October 30th, 2007 by Stuart Froman

It’s nice to be reminded of where much of our sense of value comes from. In “Value of anything is a matter of perception” (in India’s Economic Times by way of Katie Paine ), Devdutt Pattanaik explains that we value things based on measuring scales, or “maya,” and much of our maya today comes from marketing.

Which is why advertisers have been so powerful, and why Giovanni Rodriguez wonders about how they will continue to be the gatekeepers of a product’s value in the post-2.0 world. He points to this instructive scene from Madmen (a show, I admit, I’ve never watched).

So if not advertisers, then who will create our maya? A-List bloggers? Unfortunately, the answer is yes for a lot of readers who confuse popularity with trust. Let’s face it, much of the blogosphere has degenerated into an ad-revenue-driven popularity contest.

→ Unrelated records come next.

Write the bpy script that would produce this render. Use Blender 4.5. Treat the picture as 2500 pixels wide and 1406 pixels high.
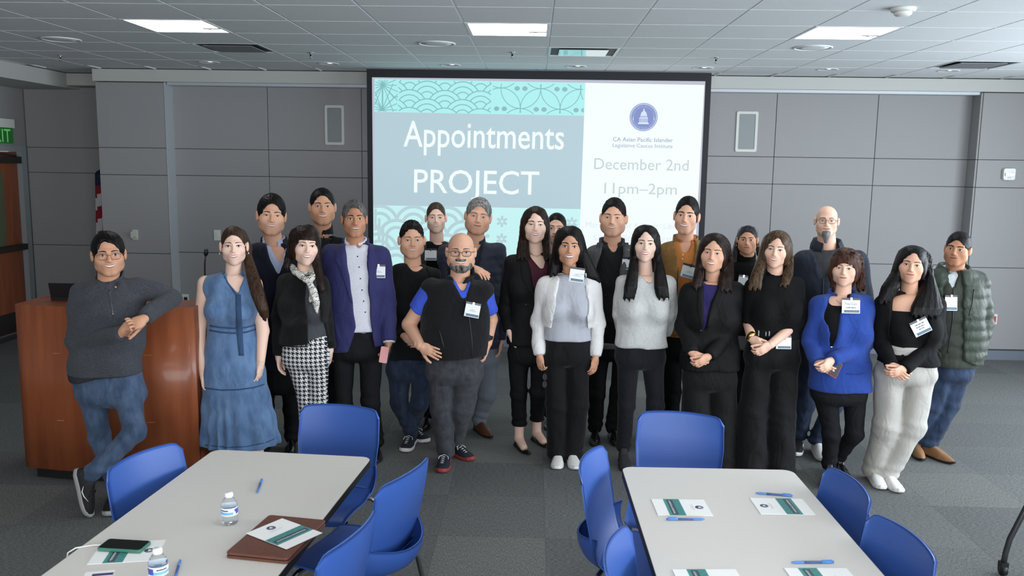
import bpy, math, random
import numpy as np
from mathutils import Matrix, Vector
from mathutils.bvhtree import BVHTree
for o in list(bpy.data.objects): bpy.data.objects.remove(o)
random.seed(7); RNG=np.random.RandomState(7)
SC=bpy.context.scene; COL=SC.collection
# ------------------------------------------------------------------ camera
FPX=2100.0; PT=0.1424; YW=-0.02375; RL=-0.01432; CH=2.089
def _rot(ax,a):
    c,s=math.cos(a),math.sin(a)
    return np.array({'x':[[1,0,0],[0,c,-s],[0,s,c]],'y':[[c,0,s],[0,1,0],[-s,0,c]],'z':[[c,-s,0],[s,c,0],[0,0,1]]}[ax])
CM=_rot('z',-YW)@_rot('x',-PT)@_rot('y',RL)
cam=bpy.data.cameras.new('camera'); camo=bpy.data.objects.new('camera',cam); COL.objects.link(camo)
cam.sensor_width=36; cam.lens=FPX/2500*36; cam.clip_start=.05; cam.clip_end=100
m=np.eye(4); m[:3,0]=CM[:,0]; m[:3,1]=CM[:,2]; m[:3,2]=-CM[:,1]; m[2,3]=CH
camo.matrix_world=Matrix(m.tolist()); SC.camera=camo
cam.dof.use_dof=True; cam.dof.focus_distance=5.9; cam.dof.aperture_fstop=5.6
def ray(u,v): return CM@np.array([(u-1250)/FPX,1.0,-(v-703)/FPX])
def G(u,v,z=0.0):
    d=ray(u,v); t=(z-CH)/d[2]; return d*t+np.array([0,0,CH])
def AT(u,v,Y):
    d=ray(u,v); t=Y/d[1]; return d*t+np.array([0,0,CH])
# ------------------------------------------------------------------ world, light, exposure
w=bpy.data.worlds.new('world'); SC.world=w; w.use_nodes=True
w.node_tree.nodes['Background'].inputs[0].default_value=(.70,.80,.95,1)
w.node_tree.nodes['Background'].inputs[1].default_value=1.0
def area(name,loc,rot,sx,sy,power,col):
    l=bpy.data.lights.new(name,'AREA'); l.shape='RECTANGLE'; l.size=sx; l.size_y=sy; l.energy=power; l.color=col
    o=bpy.data.objects.new(name,l); COL.objects.link(o); o.location=loc; o.rotation_euler=rot; return o
# daylight coming in through the window bands of the rear and right walls
area('daylight_rear',(1.2,-2.93,1.75),(math.radians(90),0,0),8.6,2.0,370,(.93,.97,1.0))
area('daylight_right',(6.06,3.6,1.7),(math.radians(90),0,math.radians(90)),8.4,1.9,520,(.82,.91,1.0))
SC.view_settings.view_transform='Standard'; SC.view_settings.look='None'
SC.view_settings.exposure=0.0; SC.view_settings.gamma=1.0; SC.view_settings.use_curve_mapping=False
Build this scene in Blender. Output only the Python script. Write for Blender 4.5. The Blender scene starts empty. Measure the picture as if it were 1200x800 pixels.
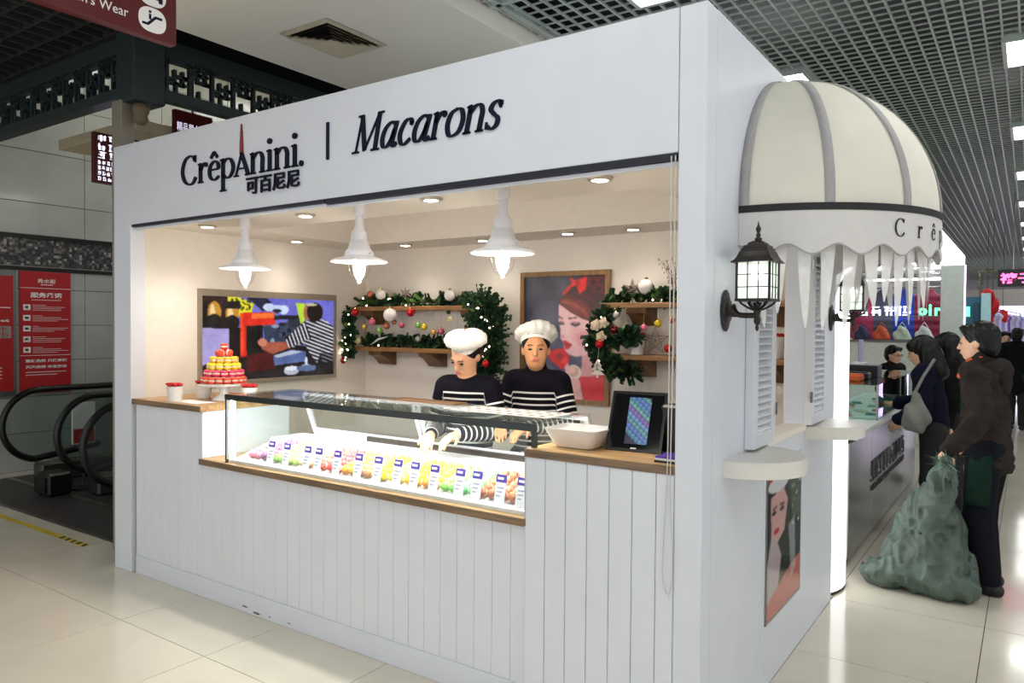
import bpy, math, random
import numpy as np
from mathutils import Vector, Matrix, Euler

R = math.radians
rnd = random.Random(7)
sc = bpy.context.scene
col = sc.collection

# ------------------------------------------------------------------ camera
CAM = (0.9691, -2.6166, 1.65)
FOC = 876.884            # focal length in pixels of a 1200 x 800 frame
cam_d = bpy.data.cameras.new('camera')
cam_d.sensor_width = 36.0
cam_d.lens = 36.0 * FOC / 1200.0
cam_d.clip_end = 200
cam_o = bpy.data.objects.new('camera', cam_d)
col.objects.link(cam_o)
YAW, PITCH, ROLL = R(34.7078), R(-1.189), R(0.455)
_fw = Vector((-math.sin(YAW) * math.cos(PITCH), math.cos(YAW) * math.cos(PITCH), math.sin(PITCH)))
_rt = Vector((math.cos(YAW), math.sin(YAW), 0))
_up = _rt.cross(_fw)
_rt2 = _rt * math.cos(ROLL) + _up * math.sin(ROLL)
_up2 = -_rt * math.sin(ROLL) + _up * math.cos(ROLL)
_m = Matrix((_rt2, _up2, -_fw)).transposed().to_4x4()
_m.translation = Vector(CAM)
cam_o.matrix_world = _m
sc.camera = cam_o

# ------------------------------------------------------------------ world, exposure
world = bpy.data.worlds.new('hall_air')
sc.world = world
world.use_nodes = True
world.node_tree.nodes['Background'].inputs[0].default_value = (0.97, 0.975, 1.0, 1)
world.node_tree.nodes['Background'].inputs[1].default_value = 1.0
sc.view_settings.view_transform = 'Standard'
sc.view_settings.look = 'None'
sc.view_settings.exposure = 0.0
sc.view_settings.gamma = 1.0
sc.view_settings.use_curve_mapping = False
try:
    sc.cycles.use_denoising = True
    sc.cycles.max_bounces = 8
    sc.cycles.transparent_max_bounces = 24
    sc.cycles.caustics_reflective = False
    sc.cycles.caustics_refractive = False
    sc.cycles.sample_clamp_indirect = 4.0
except Exception:
    pass
PANEL_STRENGTH = 15.0      # the square ceiling light panels of the hall
DOWN_POWER = 21.0          # warm downlights in the kiosk soffit (watts each)
PENDANT_POWER = 8.0
CASE_POWER = 22.0          # light tubes of the display case

# ------------------------------------------------------------------ helpers
def srgb(r, g=None, b=None):
    if g is None:
        r, g, b = r
    return tuple((c / 12.92 if c <= 0.04045 else ((c + 0.055) / 1.055) ** 2.4) for c in (r, g, b))

def hexc(s):
    return srgb(int(s[0:2], 16) / 255, int(s[2:4], 16) / 255, int(s[4:6], 16) / 255)

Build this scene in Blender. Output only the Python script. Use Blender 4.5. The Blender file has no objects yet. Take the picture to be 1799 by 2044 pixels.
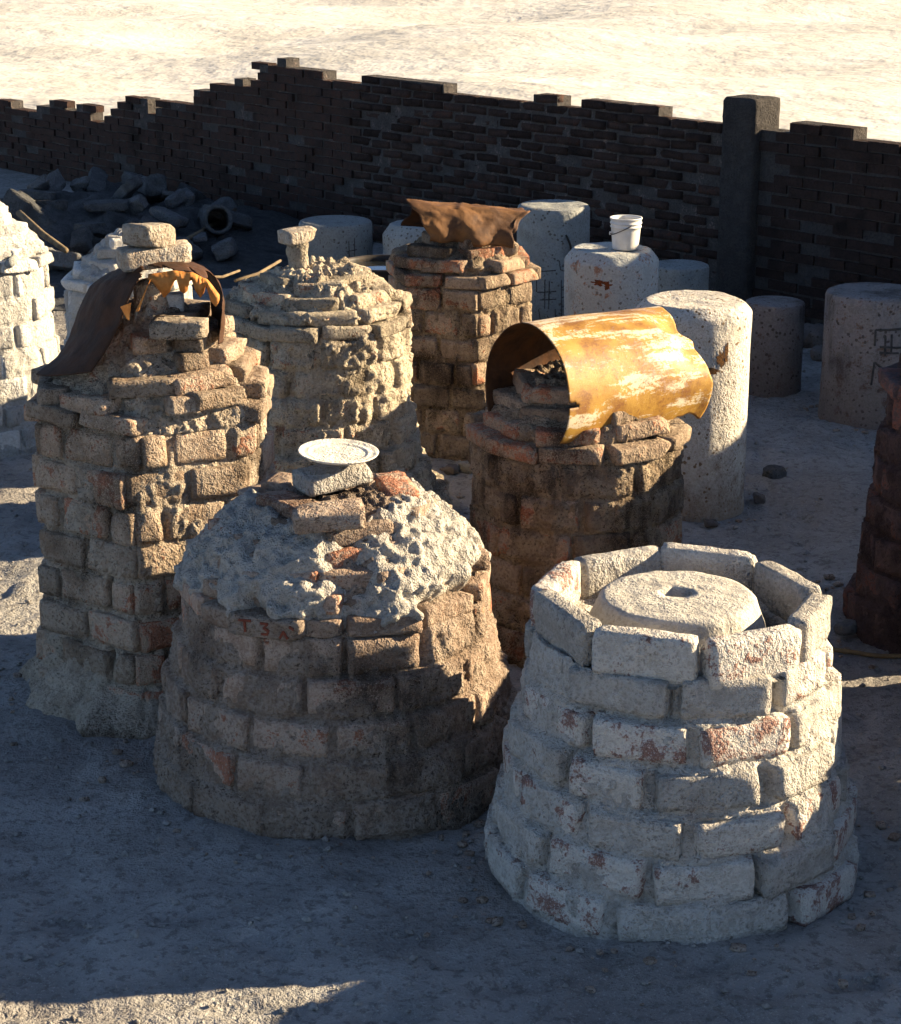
import bpy, math, random
import numpy as np
from math import radians as R, sin, cos, pi

# ------------------------------------------------------------------ camera, sky, sun
SC = bpy.context.scene
COL = SC.collection
CAM_H, PITCH = 3.15, 17.5
cd = bpy.data.cameras.new('camera')
cd.sensor_fit = 'HORIZONTAL'; cd.sensor_width = 36.0
cd.lens = 36.0 * 4000.0 / 1799.0
cd.clip_start = 0.1; cd.clip_end = 6000
cam = bpy.data.objects.new('camera', cd); COL.objects.link(cam)
cam.location = (0, 0, CAM_H); cam.rotation_euler = (R(90 - PITCH), 0, 0)
SC.camera = cam

SUN_BEARING, SUN_EL = 78.0, 19.5          # bearing clockwise from +Y
w = bpy.data.worlds.new('World'); SC.world = w; w.use_nodes = True
wn = w.node_tree.nodes; wl = w.node_tree.links; wn.clear()
sky = wn.new('ShaderNodeTexSky'); sky.sky_type = 'NISHITA'; sky.sun_disc = False
sky.sun_elevation = R(SUN_EL); sky.sun_rotation = R(SUN_BEARING)
sky.altitude = 2400; sky.air_density = 0.6; sky.dust_density = 1.2; sky.ozone_density = 1.0
bg = wn.new('ShaderNodeBackground'); bg.inputs[1].default_value = 0.062
wo = wn.new('ShaderNodeOutputWorld'); wl.new(sky.outputs[0], bg.inputs[0]); wl.new(bg.outputs[0], wo.inputs[0])
ld = bpy.data.lights.new('sun', 'SUN'); ld.energy = 5.0; ld.angle = R(0.5); ld.color = (1.0, 0.80, 0.53)
sun = bpy.data.objects.new('sun', ld); COL.objects.link(sun)
# a sun lamp shines along its local -Z: aim it from the sun towards the yard
from mathutils import Vector, Matrix
sd = Vector((sin(R(SUN_BEARING)) * cos(R(SUN_EL)), cos(R(SUN_BEARING)) * cos(R(SUN_EL)), sin(R(SUN_EL))))
sun.rotation_euler = sd.to_track_quat('Z', 'Y').to_euler()
SC.view_settings.view_transform = 'Standard'; SC.view_settings.look = 'None'
SC.view_settings.gamma = 1.0; SC.view_settings.use_curve_mapping = False
SC.view_settings.exposure = 1.9
SC.render.engine = 'CYCLES'
SC.cycles.max_bounces = 4; SC.cycles.diffuse_bounces = 2; SC.cycles.glossy_bounces = 2
SC.cycles.use_adaptive_sampling = True; SC.cycles.adaptive_threshold = 0.025; SC.cycles.adaptive_min_samples = 8
SC.cycles.use_denoising = True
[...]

I’ve written before about my fear that the net will be overwhelmed by algorithm-induced popularity and merely continue the job television started (despite such potential) of delivering the worst content to the greatest number of eyeballs. But the A-List phenomena, rather than simply signaling a failure of the blogosphere, demonstrates our rather desperate need for maya (which is also demonstrated by the increasing sway of celebrities, who hold the power of maya by virtue of their mere popularity, not their talent, deeds, values, or taste – all of which explains the meteoric rise of mediocre people).

Still, I think (OK, I really really hope) that we will eventually replace mere popularity with better mechanisms for finding trusted sources and developing our sense of maya. Blog aggregation is one mechanism. Sites like the Huffington Post bring together multiple points of view around similar themes, with some sense that the contributors have been screened by a known and trusted source. Social networking sites also hold potential, as our conversations with some trusted people lead to connections and conversations with other trusted people, and a maya, grounded in personal (and more humanistic) values, emerges.

In the end, though, it won’t be my aging generation that realizes or fails to realize the potential of social networking. I doubt it’ll be the 30 somethings who are just coming into their own. We are all just witnesses to the creation of a platform, and like the witnesses to the birth of the automobile and television, we can’t grok its path.

In the meantime, it’s important not to lie down on the tracks before the popularity train wreck, and remember that not all popular ideas are good, and good ideas are often unpopular, and it will take individuals (and serious debate), not algorithms, to make the distinctions.